Boost in affordable housing planned for Mountain View, Russian Jack

Devin Kelly

Alaska's public housing authority has partnered with local developers to build nearly 90 new affordable housing units in the Mountain View and Russian Jack neighborhoods in the coming months, projects aimed at housing seniors and families while sparking neighborhood revitalization.

The larger of the two developments, in Mountain View, will contain 70 units in 14 buildings. Construction on the $23.9 million project is set to start in the spring, on a plot of land near the intersection of Mountain View Drive and Taylor Street.

The plans include a Rasmuson Foundation-funded community resource center, slated to provide services such as after-school providers and job training to tenants as well as the greater Mountain View community, said Mike Courtney, director of operations for the Alaska Housing Finance Corp. public housing division.

Several miles away, on San Roberto Avenue in Russian Jack, developers are planning a $5.4 million three-building project with 18 one- and two-bedroom apartments. Officials expect to break ground early this summer.

The two projects mark the largest development undertaken by the state financing authority in more than 15 years. Since completing a development in Juneau in the late 1990s, the Alaska Housing Finance Corp. has conducted numerous renovation projects around the state, but did not embark on a major multifamily development, said Mark Romick, planning director at AHFC.

A need for public housing in Anchorage, coupled with a variety of nontraditional resources amid a declining pool of federal funds, pushed the timing of the projects. Several years ago, a federal program known as "Move to Work" gave AHFC the authority to create a subsidiary and hire a development team.

For the new development, AHFC brought on local private developers Trapline LLC and V2 LLC, as well as the nonprofit Cook Inlet Housing Authority. All three organizations bring experience to the table, and strategies for coming up with creative financing, Courtney said.

Cook Inlet Housing Authority will operate the properties for at least the first several years, said spokeswoman Sezy Gerow-Hanson.

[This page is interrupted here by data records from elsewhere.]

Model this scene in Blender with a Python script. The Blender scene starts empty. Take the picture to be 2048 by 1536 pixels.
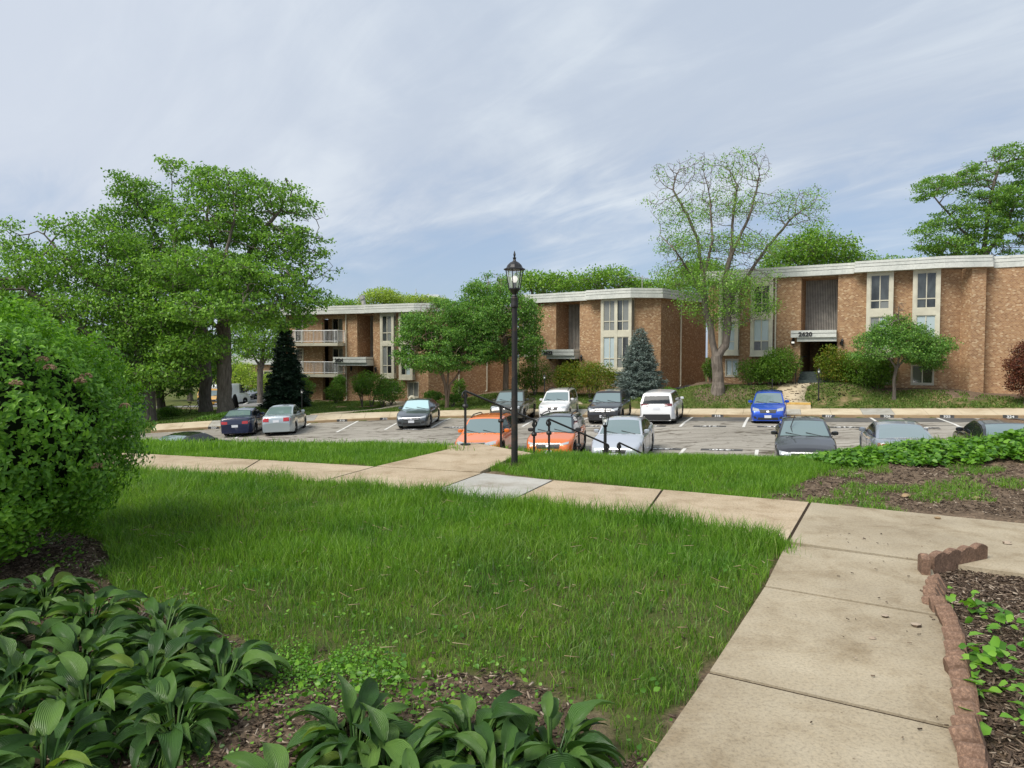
import bpy, math, random
import numpy as np
from mathutils import Vector, Matrix
from mathutils.bvhtree import BVHTree
R = math.radians
SC = bpy.context.scene
COL = SC.collection
# ---------------------------------------------------------------- camera
FPX, HOR = 1400.0, 712.0
PITCH = math.atan((768 - HOR) / FPX)
CAMZ = 1.6
cd = bpy.data.cameras.new('camera'); cam = bpy.data.objects.new('camera', cd); COL.objects.link(cam)
cam.location = (0, 0, CAMZ); cam.rotation_euler = (R(90) - PITCH, 0, 0)
cd.sensor_width = 36; cd.lens = 36 * FPX / 2048; cd.clip_start = 0.05; cd.clip_end = 3000
SC.camera = cam
# ---------------------------------------------------------------- sky and sun
SUN_EL, SUN_AZ = 50.0, 232.0      # azimuth clockwise from +Y
wd = bpy.data.worlds.new('World'); SC.world = wd; wd.use_nodes = True
nt = wd.node_tree; nt.nodes.clear()
def N(t, **k):
    n = nt.nodes.new(t)
    for a, b in k.items(): setattr(n, a, b)
    return n
out = N('ShaderNodeOutputWorld'); bg = N('ShaderNodeBackground'); bg.inputs[1].default_value = 0.091
sky = N('ShaderNodeTexSky', sky_type='NISHITA'); sky.sun_disc = False
sky.sun_elevation = R(SUN_EL); sky.sun_rotation = R(SUN_AZ); sky.air_density = 1.0; sky.dust_density = 1.0
tc = N('ShaderNodeTexCoord'); sep = N('ShaderNodeSeparateXYZ'); nt.links.new(tc.outputs['Generated'], sep.inputs[0])
def M_(op, a, b=None, c=None):
    n = N('ShaderNodeMath', operation=op)
    for i, v in enumerate((a, b, c)):
        if v is None: continue
        if isinstance(v, (int, float)): n.inputs[i].default_value = v
        else: nt.links.new(v, n.inputs[i])
    return n.outputs[0]
def MR(v, a, b, c=0.0, d=1.0):
    n = N('ShaderNodeMapRange'); n.interpolation_type = 'SMOOTHSTEP'; nt.links.new(v, n.inputs[0])
    for i, x in enumerate((a, b, c, d)): n.inputs[i + 1].default_value = x
    return n.outputs[0]
zc = M_('MAXIMUM', sep.outputs[2], 0.0); zz = M_('ADD', zc, 0.22)
px_ = M_('DIVIDE', sep.outputs[0], zz); py_ = M_('DIVIDE', sep.outputs[1], zz)
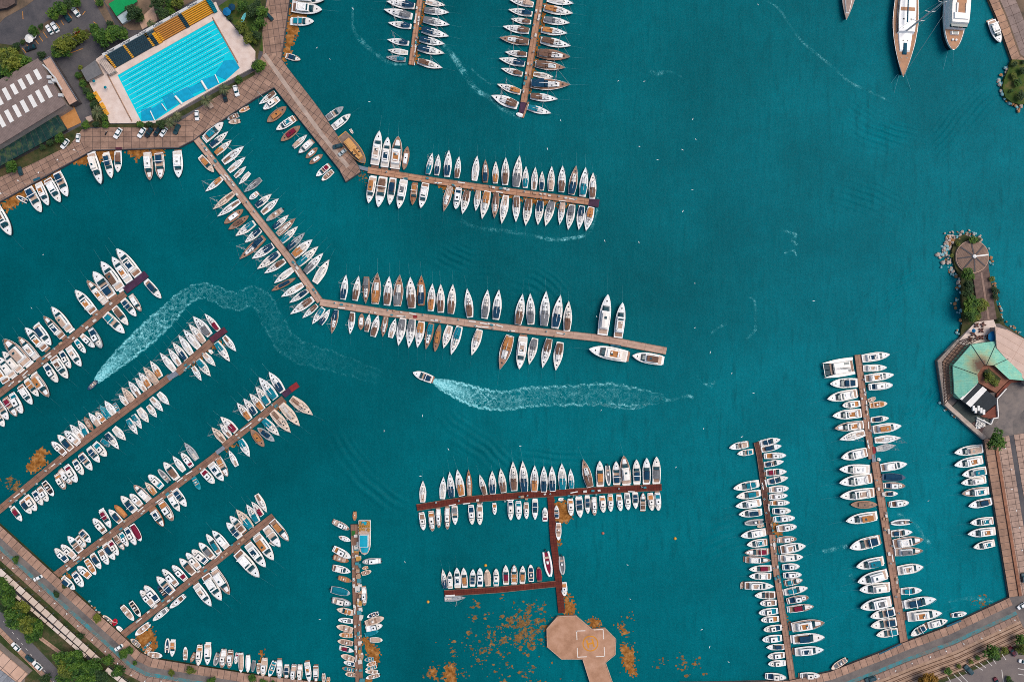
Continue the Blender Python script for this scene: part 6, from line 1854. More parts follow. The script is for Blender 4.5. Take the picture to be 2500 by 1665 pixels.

"We're excited to be doing this development with (AHFC). It's a different model for us," Gerow-Hanson said, adding that the housing agency plans to work with other organizations to provide services to residents. Catholic Social Services, for example, will provide case management services to residents at the Russian Jack development, Courtney said.

Rents will range from $947 for a one-bedroom unit to $1,203 for a two-bedroom, Romick said.

Funding will come through a combination of state and federal dollars, federal tax credits, tax-exempt bond financing and private foundation funding.

Both developments will, for the first time, incorporate senior housing and family housing into the same design plan. The developers are envisioning the multigenerational feel of a neighborhood community, with senior housing mixed in with townhouse-style family homes, Courtney said.

"There's a benefit for the elders, the seniors, to feel the vitality of the families," Gerow-Hanson said. "It's also a benefit for the families to have the knowledge base of the seniors."

Seniors represent one of the fastest-growing demographics in Alaska, Courtney said, and the wait list for public housing numbers around 1,500.

For the Mountain View community, Jewel Jones, the director of the Anchorage Community Land Trust, said Tuesday that the planned expansion in public housing marks a pivotal step-up point for low-income families hoping to climb the economic ladder.

"The need for affordable housing reaches every part and every sector of the community," Jones said. "To have Mountain View at the center of more housing is the right thing to do."

Authorities also see Russian Jack as an area in need of a renewed focus on redevelopment, Romick said. He said the developers hope to spur an interest in fixing up deteriorating private properties located along San Roberto Avenue.

"A lot of time, it takes the first spark," Romick said.

Both projects, which will also incorporate solar-powered water and electricity systems, are expected to be completed in 2015. A waiting list will open up about two months before the openings, Courtney said.